Extract from:

The Dorset & Swanage Times, JANUARY 6, 1938

Dorset Archaeological Society

Interesting Papers at Winter Meeting
The second winter meeting of the Dorset Natural History and Archaeological Society held in the County Museum on Monday under the chairmanship of Mr. Vere L. Oilver, F.S.A., was devoted principally to the reading of papers.

NOTES ON BURTON BRADSTOCK.
At the morning session Mr. M. H. Ouseley, M.A., read a paper on the village of Burton Bradstock, and its interest was enhanced by a series of photographs shown by the epidioscope.

Mr. Ouseley said that Burton Bradstock was a village of about six hundred people and open to the sea, and photographs taken thirty-five years ago showed that the place had changed very little indeed. He mentioned that William the Conqueror gave the rectory of Burton Bradstock, with its dues and three other churches to the Abbey of St. Wendrille in Normandy, for his soul's welfare and that of his wife and family. But on this point he was afraid that Hutchins went Wrong in recording that only the rectory, without the dues, was given. At that time Burton Bradstock was a royal manor, and was listed with Bridport and Whitechurch Canonicorum. In the summer, said Mr. Ouseley, he went to Normandy and tried to re-establish contact with the Abbey, and to persuade the Abbot to make himself interested in the subject, but he did not meet with a great deal of success. The monks were intellectual and had produced a work dealing with the Abbey, but they were not all engaged in intellectual work, and made excellent shoe polish and furniture cream, kept bees, and went in for building. The history of the Abbey had been one of a great deal of ups and downs since its foundation in 649. Colonel C. D. Drew asked Mr. Ouseley if he had found much material in the village itself among the church or any other records.
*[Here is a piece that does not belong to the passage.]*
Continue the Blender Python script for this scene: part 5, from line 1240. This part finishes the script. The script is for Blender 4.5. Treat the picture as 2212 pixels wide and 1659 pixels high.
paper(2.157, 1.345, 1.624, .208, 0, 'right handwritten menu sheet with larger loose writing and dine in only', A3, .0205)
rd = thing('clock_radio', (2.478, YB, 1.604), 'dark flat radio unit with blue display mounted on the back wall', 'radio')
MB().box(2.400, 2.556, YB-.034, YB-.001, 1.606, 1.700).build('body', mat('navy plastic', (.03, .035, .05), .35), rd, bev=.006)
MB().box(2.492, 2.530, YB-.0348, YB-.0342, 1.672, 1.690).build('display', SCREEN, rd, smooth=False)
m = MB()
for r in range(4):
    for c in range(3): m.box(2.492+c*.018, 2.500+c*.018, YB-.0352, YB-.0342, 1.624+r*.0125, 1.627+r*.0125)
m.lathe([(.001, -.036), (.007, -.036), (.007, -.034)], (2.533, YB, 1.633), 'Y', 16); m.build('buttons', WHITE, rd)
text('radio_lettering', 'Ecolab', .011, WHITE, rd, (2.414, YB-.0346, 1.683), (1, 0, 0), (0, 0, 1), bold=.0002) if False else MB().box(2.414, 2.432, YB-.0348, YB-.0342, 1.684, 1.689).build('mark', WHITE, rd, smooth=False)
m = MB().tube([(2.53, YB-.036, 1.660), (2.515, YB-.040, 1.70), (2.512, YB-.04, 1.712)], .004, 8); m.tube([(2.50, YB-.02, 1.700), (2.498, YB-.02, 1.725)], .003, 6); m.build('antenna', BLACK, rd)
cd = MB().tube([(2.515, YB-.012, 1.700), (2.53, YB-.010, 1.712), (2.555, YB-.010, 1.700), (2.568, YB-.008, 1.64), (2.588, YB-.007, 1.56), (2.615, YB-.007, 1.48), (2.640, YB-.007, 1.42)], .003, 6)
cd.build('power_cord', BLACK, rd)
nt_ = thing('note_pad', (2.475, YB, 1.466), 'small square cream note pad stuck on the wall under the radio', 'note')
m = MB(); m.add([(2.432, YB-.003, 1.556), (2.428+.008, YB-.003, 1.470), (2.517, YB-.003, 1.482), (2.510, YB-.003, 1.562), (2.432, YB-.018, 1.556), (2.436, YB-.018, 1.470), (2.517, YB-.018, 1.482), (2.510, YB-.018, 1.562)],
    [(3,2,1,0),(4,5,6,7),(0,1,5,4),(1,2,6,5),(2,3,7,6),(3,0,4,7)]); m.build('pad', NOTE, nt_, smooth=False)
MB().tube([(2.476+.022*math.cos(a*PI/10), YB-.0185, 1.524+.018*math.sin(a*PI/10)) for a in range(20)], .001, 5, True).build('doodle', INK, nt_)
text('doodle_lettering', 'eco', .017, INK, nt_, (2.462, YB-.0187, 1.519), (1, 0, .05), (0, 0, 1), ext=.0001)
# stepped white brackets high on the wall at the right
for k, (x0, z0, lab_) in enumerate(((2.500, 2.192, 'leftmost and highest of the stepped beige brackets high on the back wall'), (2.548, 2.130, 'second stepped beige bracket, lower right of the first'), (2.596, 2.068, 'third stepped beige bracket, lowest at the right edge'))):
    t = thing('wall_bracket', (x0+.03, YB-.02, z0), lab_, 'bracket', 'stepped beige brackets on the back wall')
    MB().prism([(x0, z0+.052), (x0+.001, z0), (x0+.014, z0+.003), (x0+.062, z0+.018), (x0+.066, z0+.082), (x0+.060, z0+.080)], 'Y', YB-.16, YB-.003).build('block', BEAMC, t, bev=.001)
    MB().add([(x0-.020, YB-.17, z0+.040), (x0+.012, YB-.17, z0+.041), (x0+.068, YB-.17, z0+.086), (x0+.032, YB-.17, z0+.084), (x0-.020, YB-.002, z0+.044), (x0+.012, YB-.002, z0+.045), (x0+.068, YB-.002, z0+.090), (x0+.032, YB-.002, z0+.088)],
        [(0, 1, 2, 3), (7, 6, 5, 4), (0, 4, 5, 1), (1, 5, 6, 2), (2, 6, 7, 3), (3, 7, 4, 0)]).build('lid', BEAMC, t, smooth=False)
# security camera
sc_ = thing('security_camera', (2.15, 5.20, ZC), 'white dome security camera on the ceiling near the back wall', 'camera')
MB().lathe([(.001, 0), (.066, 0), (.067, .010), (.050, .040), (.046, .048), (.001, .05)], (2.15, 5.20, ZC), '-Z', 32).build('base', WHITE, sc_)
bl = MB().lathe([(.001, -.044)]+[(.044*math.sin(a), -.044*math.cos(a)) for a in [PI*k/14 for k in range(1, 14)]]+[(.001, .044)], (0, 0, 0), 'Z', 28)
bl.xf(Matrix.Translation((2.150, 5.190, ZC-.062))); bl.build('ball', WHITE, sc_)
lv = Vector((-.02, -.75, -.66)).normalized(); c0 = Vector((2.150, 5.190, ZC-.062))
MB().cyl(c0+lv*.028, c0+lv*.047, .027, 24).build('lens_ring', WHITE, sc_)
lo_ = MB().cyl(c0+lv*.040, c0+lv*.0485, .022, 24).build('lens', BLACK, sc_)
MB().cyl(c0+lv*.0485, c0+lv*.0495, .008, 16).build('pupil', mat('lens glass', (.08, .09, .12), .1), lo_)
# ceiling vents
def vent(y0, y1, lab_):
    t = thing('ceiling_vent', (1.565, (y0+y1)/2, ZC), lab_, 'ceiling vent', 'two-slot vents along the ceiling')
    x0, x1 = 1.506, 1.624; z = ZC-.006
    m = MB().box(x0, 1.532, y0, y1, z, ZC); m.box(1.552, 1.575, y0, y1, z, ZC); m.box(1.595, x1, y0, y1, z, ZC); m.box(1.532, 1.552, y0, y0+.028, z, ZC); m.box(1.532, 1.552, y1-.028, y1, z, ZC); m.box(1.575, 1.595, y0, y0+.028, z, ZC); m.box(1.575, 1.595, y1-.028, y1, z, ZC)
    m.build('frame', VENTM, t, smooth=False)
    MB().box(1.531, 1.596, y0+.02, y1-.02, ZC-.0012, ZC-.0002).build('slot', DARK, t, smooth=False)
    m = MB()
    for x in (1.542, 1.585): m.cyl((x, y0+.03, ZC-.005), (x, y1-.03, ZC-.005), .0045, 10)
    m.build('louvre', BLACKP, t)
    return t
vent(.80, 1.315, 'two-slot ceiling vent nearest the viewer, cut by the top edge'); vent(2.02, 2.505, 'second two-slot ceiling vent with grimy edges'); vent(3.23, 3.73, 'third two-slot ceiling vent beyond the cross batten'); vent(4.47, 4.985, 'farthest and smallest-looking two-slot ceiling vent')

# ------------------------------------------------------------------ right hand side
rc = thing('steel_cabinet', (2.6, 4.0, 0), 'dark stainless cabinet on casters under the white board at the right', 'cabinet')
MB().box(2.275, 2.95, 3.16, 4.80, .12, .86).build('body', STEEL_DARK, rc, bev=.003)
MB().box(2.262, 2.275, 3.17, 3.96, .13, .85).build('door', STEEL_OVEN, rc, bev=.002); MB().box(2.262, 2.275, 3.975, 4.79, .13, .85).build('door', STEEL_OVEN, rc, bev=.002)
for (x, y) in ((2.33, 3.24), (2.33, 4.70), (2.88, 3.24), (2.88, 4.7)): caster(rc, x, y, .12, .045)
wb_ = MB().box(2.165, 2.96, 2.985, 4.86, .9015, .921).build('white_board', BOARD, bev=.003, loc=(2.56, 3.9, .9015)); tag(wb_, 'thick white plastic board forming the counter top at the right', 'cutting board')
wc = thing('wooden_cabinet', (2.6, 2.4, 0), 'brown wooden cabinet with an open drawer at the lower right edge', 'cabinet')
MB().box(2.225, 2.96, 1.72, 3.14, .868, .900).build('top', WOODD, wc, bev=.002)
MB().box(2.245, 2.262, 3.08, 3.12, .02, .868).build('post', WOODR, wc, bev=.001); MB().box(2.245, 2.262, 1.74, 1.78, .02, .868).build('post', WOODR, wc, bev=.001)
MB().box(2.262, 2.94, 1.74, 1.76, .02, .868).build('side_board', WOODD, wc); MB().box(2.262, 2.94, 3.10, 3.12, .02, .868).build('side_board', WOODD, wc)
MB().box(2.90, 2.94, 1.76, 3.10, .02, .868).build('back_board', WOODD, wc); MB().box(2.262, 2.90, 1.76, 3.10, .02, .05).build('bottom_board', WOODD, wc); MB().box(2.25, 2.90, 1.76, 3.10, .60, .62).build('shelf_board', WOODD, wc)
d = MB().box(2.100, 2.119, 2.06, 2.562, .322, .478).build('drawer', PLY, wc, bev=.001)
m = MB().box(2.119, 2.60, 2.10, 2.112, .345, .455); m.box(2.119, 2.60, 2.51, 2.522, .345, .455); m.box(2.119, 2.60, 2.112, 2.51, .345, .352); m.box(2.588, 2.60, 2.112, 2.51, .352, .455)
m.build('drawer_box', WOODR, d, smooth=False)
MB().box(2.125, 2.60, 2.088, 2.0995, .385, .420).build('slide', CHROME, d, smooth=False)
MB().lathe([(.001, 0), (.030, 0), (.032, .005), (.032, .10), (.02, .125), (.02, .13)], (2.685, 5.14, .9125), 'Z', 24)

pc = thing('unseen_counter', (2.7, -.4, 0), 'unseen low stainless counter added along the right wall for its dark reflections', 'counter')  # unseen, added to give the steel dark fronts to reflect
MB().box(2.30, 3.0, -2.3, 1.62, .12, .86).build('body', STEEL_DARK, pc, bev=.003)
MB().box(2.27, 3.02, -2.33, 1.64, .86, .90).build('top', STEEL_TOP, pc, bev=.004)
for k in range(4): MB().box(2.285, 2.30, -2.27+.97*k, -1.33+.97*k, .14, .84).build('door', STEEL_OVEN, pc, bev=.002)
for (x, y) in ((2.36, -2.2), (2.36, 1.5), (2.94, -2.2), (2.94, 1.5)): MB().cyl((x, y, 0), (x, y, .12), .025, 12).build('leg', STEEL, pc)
Mr. Ouseley replied that he went to the Public Record Office in London and found there a 16th century indenture of lease of the manor of Burton Bradstock and various land and tithe to a man named Robert Newton in 1520, and the deed went on to say that in 1551 the same land, was to be leased to a man named Owen Quinn, but Hutchins gave Ralph Moyne as receiving the land in 1547. The next thing he found in the same place was a list of the church goods in 1552. He had not found anything in the way of documents except the registers, which went back to 1614. There was a house in the village with the letters and date "S.B., 1636, " and people used to say that this referred to Sam Brown, but he found an entry in registers that Simeon Bowering was churchwarden in 1641, and he was the owner of Down Farm.

Colonel Drew congratulated Mr. Ouseley on his excellent, pictorial record. He did not suppose that every village had such a complete record of its varied industries and activities. A good many villages were collecting their records to a greater or lesser extent, but he did not know any village that had such a complete set of photographs, or such charming ones, as those collected by Mr. Ouseley.

The Chairman congratulated Mr. Ouseley on his address and said that if every village went in for this sort of thing they would soon have a complete survey of the county.